## BEGIN Data provided
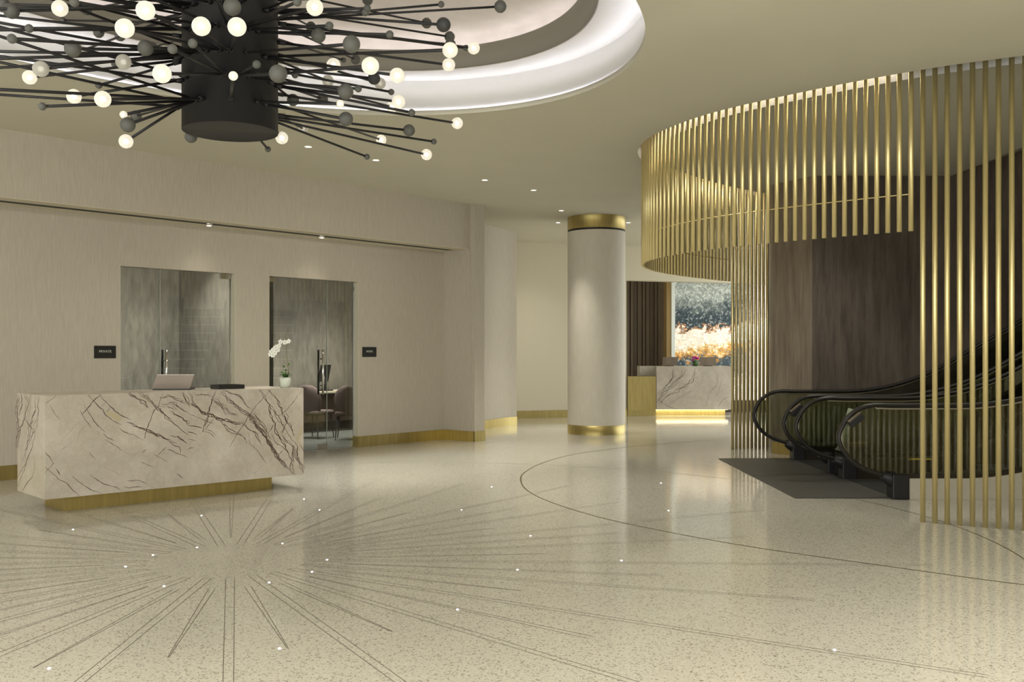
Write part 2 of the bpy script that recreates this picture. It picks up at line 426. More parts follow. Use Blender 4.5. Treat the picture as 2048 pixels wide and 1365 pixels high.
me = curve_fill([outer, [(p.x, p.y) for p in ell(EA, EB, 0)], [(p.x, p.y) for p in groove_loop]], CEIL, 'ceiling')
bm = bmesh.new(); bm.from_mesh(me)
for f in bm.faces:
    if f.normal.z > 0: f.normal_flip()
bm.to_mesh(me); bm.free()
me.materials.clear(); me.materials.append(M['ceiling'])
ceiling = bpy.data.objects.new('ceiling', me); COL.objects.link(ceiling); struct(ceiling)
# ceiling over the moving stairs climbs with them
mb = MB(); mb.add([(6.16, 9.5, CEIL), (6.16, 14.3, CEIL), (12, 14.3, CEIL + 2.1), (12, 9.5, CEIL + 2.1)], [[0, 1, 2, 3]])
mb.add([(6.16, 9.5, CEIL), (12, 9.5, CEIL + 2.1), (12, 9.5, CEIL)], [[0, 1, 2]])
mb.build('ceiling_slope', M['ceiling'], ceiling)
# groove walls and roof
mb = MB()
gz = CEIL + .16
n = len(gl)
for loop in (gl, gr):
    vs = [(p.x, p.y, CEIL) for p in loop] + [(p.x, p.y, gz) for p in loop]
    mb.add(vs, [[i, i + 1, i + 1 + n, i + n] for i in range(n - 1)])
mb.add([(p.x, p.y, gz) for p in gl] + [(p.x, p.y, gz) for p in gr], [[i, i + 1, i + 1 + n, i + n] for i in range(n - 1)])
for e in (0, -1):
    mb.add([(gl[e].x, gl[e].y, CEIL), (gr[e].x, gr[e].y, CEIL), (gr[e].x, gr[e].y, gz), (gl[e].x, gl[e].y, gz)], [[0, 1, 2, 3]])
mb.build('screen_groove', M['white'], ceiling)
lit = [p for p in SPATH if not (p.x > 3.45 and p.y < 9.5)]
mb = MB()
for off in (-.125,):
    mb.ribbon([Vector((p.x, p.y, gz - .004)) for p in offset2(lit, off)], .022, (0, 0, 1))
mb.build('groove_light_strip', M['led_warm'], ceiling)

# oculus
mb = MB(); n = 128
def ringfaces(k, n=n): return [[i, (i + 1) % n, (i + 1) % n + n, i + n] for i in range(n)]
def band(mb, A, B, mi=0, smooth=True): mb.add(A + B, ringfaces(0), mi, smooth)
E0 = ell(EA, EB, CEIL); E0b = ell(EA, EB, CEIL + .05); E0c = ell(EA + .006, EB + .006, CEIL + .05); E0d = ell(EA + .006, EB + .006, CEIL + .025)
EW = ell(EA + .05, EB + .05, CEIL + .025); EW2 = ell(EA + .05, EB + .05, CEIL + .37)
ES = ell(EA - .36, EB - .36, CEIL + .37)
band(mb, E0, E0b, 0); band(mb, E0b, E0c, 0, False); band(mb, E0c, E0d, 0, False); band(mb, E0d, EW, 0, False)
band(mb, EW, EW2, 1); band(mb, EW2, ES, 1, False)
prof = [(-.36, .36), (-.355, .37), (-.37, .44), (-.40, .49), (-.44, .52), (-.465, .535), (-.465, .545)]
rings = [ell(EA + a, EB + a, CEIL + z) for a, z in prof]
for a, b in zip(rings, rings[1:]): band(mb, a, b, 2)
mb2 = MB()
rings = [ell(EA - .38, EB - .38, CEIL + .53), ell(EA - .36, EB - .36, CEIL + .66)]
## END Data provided
— Objective —
Which lines contain the word "prof"? Copy each one.

— Full answer —
prof = [(-.36, .36), (-.355, .37), (-.37, .44), (-.40, .49), (-.44, .52), (-.465, .535), (-.465, .545)]
rings = [ell(EA + a, EB + a, CEIL + z) for a, z in prof]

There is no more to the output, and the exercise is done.